Some participants at the event who expressed concern about how articles would be preserved if open-access journals closed suggested that RCUK should require researchers choosing gold to deposit their manuscripts in repositories as well.

Admitting that RCUK was "thinking about" mandatory repository deposit, Mr Thorley said that one idea was to expand the Europe (formerly UK) PubMed Central repository, which currently covers only biomedicine, to encompass all subjects to help publishers automate deposits.

He said the chief executives of the research councils believed that the benefits of gold open access outweighed the cost because it offered "the highest possible quality accessibility and exploitability, and gives sustainability to the publishing system".

He said that non-academics making use of research needed to be reassured that they were accessing the "real, published version" of papers.

Mr Thorley added that to pressure publishers to lower subscription fees, RCUK would publicise how much money universities were spending on article fees.

Meanwhile, at a Westminster Briefing event held on the same day - Access to Research: Implementing the Finch Group's Recommendations - Paul Hubbard, head of research policy at the Higher Education Funding Council for England, said the body would not divert more quality-related funding to research-intensive universities despite the likelihood that they would have to spend more on article fees.

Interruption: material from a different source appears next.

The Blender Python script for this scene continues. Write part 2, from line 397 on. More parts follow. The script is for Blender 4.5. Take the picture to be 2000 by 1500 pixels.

He said QR allocation was already highly selective and the anticipated extra cost of moving to open access was only a "small percentage" of the £1.6 billion annual budget.

Phil Sykes, librarian at the University of Liverpool, said there would be a "robust response" from the Russell Group to Hefce's stance.

Readers' comments (1)

  • Harnad, S. (2010) No-Fault Peer Review Charges: The Price of Selectivity Need Not Be Access Denied or Delayed. D-Lib Magazine 16 (7/8). Plans by universities and research funders to pay the costs of Open Access Publishing ("Gold OA") are premature. Funds are short; 80% of journals (including virtually all the top journals) are still subscription-based, tying up the potential funds to pay for Gold OA; the asking price for Gold OA is still high; and there is concern that paying to publish may inflate acceptance rates and lower quality standards. What is needed now is for universities and funders to mandate OA self-archiving (of authors' final peer-reviewed drafts, immediately upon acceptance for publication) ("Green OA"). That will provide immediate OA; and if and when universal Green OA should go on to make subscriptions unsustainable (because users are satisfied with just the Green OA versions) that will in turn induce journals to cut costs (print edition, online edition, access-provision, archiving), downsize to just providing the service of peer review, and convert to the Gold OA cost-recovery model; meanwhile, the subscription cancellations will have released the funds to pay these residual service costs. The natural way to charge for the service of peer review then will be on a "no-fault basis," with the author's institution or funder paying for each round of refereeing, regardless of outcome (acceptance, revision/re-refereeing, or rejection). This will minimize cost while protecting against inflated acceptance rates and decline in quality standards.